Thanks for pointing them out.
The 2 main Windows based newsreaders I've used a lot besides TB are
Xnews and Gravity - neither of which meets all your criteria. Xnews has
folders, but the archive folder structure is flat - not hierarchical.
Gravity has all the features you request except folders - which it
doesn't have at all. To save articles, you "Keep" them in their
newsgroup folder, or save (append) them to files saved on your hard disk.

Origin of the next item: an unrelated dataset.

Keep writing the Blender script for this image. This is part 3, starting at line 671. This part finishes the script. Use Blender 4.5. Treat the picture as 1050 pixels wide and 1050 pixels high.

I wish there were more choices, but that's it as far as I know. For what
it's worth, I have a similar list of criteria to yours and have settled
on Thunderbird. I'm using v1.5 heavily for newsgroups (not email) and
haven't experienced any corruption.

HTH!

It certainly does. I'll give 1.5 a go. I'll also compact mail boxes
seldomly, and make a backup before hand. Though it is really strange
that this is necessary. The thing is, I've gone through many versions
of netscape, mozilla, and now thunderbird. Over the years, I have
learned that this corruption is endemic to compaction in this family
tree of mail readers. Not just on one type of computer system or OS,
either. So when I trashed that 350KB message from the Inbox and went
to do compaction, a voice was telling me "Listen, Bud, you KNOW you
better backup first". I responded "I don't have time for that.
Besides, this is Thunderbird, things have cleaned up." I should'a
listened. Though you never know, if you listen to all instances of
the Disembodied Voice, you end up doing nothing but laying down safety
nets.
 
T

Tristan Miller

Greetings.

* Free
* Hierarchical folders, easily moved around
* Reasonable search facility, both heavy duty search through the
folder tree, and light filtering of the currently viewed folder
* Identity management
* Threaded news reading
* Filters
* You can limit the size of messages downloaded
* View source

Thanks for any suggestions of similar readers.

I've been using KNode, which has all of the above features except
hierarchical folders. I don't think it's available for Windows 2000, but
if you have high-speed network access to a remote GNU/Linux system, then
you could access it via an X server on your Windows 2000 machine.

Regards,
Tristan
 
A

Al Klein

On Fri, 17 Mar 2006 09:32:29 +0000, Tristan Miller

[piggybacking]
Free Agent. Sort of hierarchical folders - 2 levels.
 
C

Craig

Al said:
On Fri, 17 Mar 2006 09:32:29 +0000, Tristan Miller

[piggybacking]


Free Agent. Sort of hierarchical folders - 2 levels.

The mail/news agents for Mozilla 1.7.12 & Seamonkey 1.0 do this.